A Broken Child Support Contract: Can it be Tantamount to a Human Rights Violation?
This was a unique recent case that was heard not by a Family Court, but by the Ontario Human Rights Tribunal.
The husband went before the Tribunal with a rather novel argument. He and his former spouse had entered into a child support contract together, but he was having difficulty enforcing the child support payments under it. So as an alternative to going to court, he claimed this amounted to “discrimination” in connection with a contract, contrary to the Ontario Human Rights Code, R.S.O. 1990, c. H.19 (the “Code”).
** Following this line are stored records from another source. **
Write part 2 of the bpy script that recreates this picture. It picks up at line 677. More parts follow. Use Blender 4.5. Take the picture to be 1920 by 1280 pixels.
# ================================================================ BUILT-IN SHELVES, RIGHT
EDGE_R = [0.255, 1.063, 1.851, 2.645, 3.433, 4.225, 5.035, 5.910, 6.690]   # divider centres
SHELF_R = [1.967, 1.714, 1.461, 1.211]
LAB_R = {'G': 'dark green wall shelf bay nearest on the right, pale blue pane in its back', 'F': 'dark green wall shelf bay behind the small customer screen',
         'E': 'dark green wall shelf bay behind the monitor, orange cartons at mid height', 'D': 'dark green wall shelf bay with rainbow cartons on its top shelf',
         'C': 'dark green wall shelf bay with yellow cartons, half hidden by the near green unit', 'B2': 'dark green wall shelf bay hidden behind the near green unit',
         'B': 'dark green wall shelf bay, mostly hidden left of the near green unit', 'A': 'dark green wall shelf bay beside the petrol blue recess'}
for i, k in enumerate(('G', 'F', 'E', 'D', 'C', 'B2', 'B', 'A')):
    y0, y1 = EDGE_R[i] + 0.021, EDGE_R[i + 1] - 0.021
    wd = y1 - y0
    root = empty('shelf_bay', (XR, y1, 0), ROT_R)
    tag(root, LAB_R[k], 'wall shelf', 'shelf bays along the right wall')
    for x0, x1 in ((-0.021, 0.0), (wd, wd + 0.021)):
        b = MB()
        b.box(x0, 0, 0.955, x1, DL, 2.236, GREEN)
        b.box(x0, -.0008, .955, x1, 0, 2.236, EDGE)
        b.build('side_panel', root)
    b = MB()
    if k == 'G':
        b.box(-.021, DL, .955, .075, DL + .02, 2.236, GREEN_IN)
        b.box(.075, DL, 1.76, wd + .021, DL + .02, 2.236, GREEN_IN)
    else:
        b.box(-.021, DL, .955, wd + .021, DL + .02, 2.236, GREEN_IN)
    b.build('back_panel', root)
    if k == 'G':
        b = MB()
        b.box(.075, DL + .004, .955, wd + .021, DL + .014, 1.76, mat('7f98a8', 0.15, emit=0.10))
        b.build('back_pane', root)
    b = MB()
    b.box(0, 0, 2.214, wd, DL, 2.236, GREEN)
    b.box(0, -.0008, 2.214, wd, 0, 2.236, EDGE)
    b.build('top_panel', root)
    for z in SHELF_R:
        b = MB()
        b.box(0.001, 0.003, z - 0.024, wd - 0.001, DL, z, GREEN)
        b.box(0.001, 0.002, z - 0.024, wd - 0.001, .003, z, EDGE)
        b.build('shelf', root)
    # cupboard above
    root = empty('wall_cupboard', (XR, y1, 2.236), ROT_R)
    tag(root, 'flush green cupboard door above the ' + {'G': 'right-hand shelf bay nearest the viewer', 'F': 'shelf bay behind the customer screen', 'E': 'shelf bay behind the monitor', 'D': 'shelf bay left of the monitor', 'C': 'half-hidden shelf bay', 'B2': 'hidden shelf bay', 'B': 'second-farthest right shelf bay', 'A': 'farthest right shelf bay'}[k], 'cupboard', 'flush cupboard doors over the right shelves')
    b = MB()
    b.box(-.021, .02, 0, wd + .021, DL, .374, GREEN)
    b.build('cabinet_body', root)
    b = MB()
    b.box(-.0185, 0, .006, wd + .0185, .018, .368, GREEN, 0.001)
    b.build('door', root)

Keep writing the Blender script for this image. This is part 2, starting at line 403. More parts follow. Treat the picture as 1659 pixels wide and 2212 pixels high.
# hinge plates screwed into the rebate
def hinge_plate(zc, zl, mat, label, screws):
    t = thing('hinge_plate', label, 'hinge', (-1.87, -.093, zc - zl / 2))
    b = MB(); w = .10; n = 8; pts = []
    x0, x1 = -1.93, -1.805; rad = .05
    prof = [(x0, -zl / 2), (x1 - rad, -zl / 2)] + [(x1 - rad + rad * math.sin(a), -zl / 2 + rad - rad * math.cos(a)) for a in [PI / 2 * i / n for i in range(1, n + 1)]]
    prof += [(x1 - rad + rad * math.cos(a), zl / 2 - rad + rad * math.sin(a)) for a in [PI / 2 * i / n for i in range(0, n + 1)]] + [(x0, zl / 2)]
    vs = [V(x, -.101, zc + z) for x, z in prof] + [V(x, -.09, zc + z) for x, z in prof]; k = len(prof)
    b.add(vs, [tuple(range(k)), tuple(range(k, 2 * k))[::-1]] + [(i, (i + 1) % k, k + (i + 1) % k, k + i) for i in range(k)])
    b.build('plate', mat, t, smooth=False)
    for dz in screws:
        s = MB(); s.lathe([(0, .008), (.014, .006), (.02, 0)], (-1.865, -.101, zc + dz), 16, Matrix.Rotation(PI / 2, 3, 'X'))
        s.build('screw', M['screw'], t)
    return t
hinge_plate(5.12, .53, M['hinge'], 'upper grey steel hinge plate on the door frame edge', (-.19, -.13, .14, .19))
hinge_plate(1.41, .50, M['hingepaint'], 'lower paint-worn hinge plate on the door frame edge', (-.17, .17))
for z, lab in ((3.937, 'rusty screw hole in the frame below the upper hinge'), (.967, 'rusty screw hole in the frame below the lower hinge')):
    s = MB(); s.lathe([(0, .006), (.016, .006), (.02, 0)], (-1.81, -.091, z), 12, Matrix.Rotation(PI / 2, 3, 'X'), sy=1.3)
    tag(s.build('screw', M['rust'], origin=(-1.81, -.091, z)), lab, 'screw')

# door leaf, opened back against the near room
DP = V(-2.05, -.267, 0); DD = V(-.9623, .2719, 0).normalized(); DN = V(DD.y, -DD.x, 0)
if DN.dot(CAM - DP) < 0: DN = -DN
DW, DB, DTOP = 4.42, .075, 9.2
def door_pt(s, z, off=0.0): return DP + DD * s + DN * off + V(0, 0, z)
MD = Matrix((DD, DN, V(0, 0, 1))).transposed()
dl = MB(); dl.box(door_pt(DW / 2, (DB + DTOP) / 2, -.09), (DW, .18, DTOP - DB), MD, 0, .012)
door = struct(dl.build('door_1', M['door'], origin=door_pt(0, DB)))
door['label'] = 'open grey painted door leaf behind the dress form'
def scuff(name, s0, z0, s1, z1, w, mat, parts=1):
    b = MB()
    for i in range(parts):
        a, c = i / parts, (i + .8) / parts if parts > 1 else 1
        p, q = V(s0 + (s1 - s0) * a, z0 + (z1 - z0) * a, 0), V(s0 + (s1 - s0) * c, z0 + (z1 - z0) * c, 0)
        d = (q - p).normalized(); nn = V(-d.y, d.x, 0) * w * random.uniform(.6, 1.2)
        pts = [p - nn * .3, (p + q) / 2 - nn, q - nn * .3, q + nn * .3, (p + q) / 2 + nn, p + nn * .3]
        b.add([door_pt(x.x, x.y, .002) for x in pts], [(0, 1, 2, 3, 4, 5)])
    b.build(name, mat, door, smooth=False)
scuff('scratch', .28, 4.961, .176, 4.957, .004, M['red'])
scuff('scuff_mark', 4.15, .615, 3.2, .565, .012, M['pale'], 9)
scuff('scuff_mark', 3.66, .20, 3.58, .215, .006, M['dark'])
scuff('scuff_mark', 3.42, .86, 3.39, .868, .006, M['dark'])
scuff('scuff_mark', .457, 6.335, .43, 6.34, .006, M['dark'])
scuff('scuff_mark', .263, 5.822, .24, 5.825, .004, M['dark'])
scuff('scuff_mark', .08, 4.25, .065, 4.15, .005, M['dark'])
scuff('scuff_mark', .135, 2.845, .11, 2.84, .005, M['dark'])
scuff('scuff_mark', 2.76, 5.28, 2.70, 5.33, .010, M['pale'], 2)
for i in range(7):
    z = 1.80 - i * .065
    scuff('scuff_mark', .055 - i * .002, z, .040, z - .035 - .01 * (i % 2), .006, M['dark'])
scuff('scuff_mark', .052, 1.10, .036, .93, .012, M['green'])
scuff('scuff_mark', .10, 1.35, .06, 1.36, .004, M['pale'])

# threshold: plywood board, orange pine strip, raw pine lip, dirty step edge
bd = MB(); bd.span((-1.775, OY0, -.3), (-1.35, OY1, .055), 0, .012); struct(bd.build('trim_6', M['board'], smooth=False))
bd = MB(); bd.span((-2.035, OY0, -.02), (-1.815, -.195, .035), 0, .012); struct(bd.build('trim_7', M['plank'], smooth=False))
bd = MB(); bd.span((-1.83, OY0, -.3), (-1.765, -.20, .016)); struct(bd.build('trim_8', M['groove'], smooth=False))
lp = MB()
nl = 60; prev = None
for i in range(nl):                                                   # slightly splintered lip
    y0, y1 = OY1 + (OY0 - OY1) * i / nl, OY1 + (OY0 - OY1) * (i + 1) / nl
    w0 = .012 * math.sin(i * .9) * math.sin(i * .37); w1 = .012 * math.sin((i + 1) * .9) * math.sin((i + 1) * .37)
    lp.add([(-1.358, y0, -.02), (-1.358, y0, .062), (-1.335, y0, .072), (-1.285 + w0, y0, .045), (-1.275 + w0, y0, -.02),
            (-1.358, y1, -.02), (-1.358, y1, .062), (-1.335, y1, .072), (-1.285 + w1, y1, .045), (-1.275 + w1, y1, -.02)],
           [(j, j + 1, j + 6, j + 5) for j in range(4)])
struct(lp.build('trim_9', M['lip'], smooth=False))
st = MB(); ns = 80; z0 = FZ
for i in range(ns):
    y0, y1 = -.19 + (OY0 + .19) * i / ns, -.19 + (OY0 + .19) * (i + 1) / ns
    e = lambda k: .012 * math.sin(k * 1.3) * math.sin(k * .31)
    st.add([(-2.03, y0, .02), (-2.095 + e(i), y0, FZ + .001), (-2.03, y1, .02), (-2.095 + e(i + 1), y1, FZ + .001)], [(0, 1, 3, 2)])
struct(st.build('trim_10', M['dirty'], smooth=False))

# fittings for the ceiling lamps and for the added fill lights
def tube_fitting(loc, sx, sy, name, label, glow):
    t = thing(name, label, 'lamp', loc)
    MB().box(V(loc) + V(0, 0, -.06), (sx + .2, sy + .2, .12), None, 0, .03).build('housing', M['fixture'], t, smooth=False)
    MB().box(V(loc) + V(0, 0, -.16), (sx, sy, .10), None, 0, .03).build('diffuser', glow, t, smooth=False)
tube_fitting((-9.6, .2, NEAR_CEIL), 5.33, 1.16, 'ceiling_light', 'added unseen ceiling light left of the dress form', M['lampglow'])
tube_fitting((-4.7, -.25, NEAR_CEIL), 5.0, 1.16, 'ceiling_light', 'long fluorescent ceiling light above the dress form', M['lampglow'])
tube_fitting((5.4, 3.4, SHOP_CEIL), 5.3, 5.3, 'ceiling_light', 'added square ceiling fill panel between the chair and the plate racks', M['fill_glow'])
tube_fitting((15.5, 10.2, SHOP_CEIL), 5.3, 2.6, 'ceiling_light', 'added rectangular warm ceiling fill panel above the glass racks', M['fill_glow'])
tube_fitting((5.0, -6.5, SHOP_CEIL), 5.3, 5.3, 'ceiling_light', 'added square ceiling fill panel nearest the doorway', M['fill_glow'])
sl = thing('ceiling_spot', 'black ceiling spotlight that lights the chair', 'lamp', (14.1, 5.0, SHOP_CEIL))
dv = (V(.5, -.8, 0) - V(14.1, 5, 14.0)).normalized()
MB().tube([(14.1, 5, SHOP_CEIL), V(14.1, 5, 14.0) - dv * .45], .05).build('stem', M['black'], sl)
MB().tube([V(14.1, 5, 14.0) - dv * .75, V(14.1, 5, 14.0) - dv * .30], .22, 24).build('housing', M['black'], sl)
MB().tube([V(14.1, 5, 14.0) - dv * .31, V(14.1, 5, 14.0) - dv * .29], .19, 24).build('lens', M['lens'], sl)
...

Unfortunately for the husband, the Tribunal was not on-side with his argument. It advised the husband that it was planning to dismiss his discrimination-based application, because the respondent was his spouse or former spouse. As the Tribunal put it:
The Tribunal does not have a general power to inquire into all relationships and all difficulties that may occur in those relationships. The Tribunal’s jurisdiction is based on the Code, which prohibits discrimination in the social areas of “employment”, “goods, services and facilities”, “accommodation” (housing), “contracts” and “membership in vocational associations”.
Adding that the husband’s materials failed to point to any connection between this treatment and any social area covered by the Code, the Tribunal wrote:
The personal relationship between the applicant and his former spouse is not covered by the Code. I therefore find that it is plain and obvious that the Tribunal does not have the power to decide the allegations against her.
That “plain and obvious” threshold was the legal test for whether the Tribunal could dismiss the husband’s case, since it was clear on the face of the application that it did not fall within the Tribunal’s jurisdiction. The Tribunal accordingly dismissed his application outright.